Je vous demande donc, monsieur le Premier ministre, de renoncer à votre plan de relance symbolisé par les mille chantiers présentés en février dernier, et de vous convertir à la transformation écologique de notre économie telle que nous l’avons longuement expliquée lors de la campagne des élections européennes. En février dernier, vous avez déclaré sur Europe 1 : « Aucun plan de relance ne permettra d’éviter la crise. Personne aujourd’hui ne peut savoir quand on sortira de cette crise. Ce qu’on sait, c’est que toute l’année 2009 sera une année de crise. »

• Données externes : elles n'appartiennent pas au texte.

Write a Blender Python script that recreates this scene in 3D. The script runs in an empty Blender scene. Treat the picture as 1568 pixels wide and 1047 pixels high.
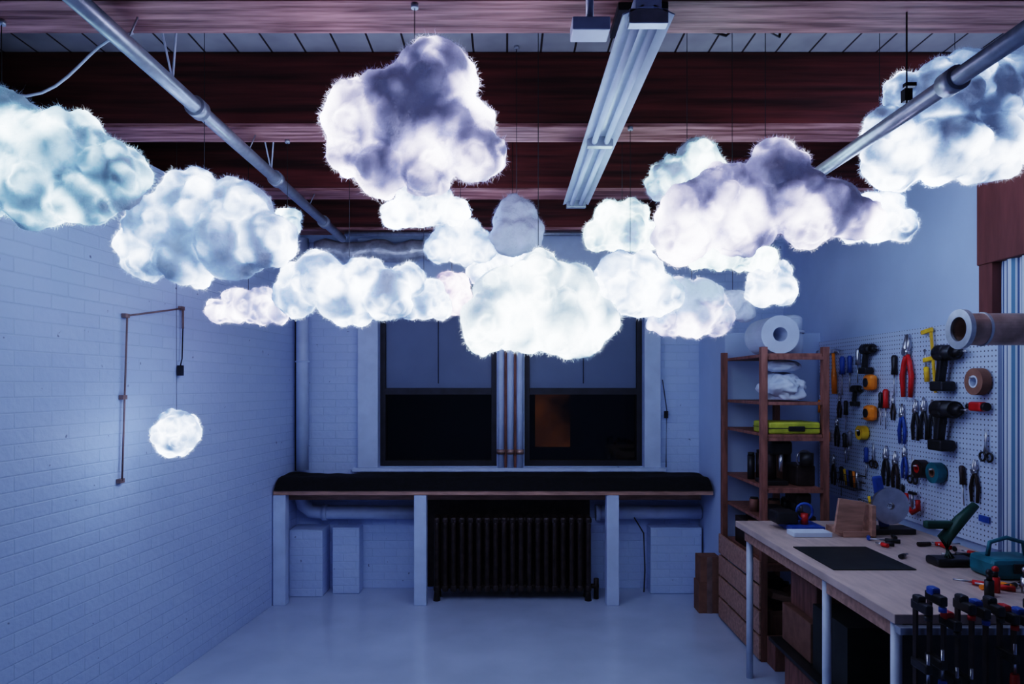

M. Éric Raoult. Il avait raison !

M. Yves Cochet. Vous pressentiez alors le caractère hors normes du phénomène actuel, mais formuliez aussi un aveu d’impuissance sidérée.

Si nous consentons tous à décoloniser notre imaginaire et à changer de paradigme de pensée, comme j’ai tenté de le faire sommairement aujourd’hui, nous pouvons proposer un autre plan à notre pays : un plan d’urgence écologique et social – euphémisme de ma part, je le reconnais, tant la crise pourrait être beaucoup plus grave encore. Notre pays a donc besoin d’un sursaut intellectuel et politique dans les mois et les années à venir. (Applaudissements sur les bancs des groupes GDR et SRC.)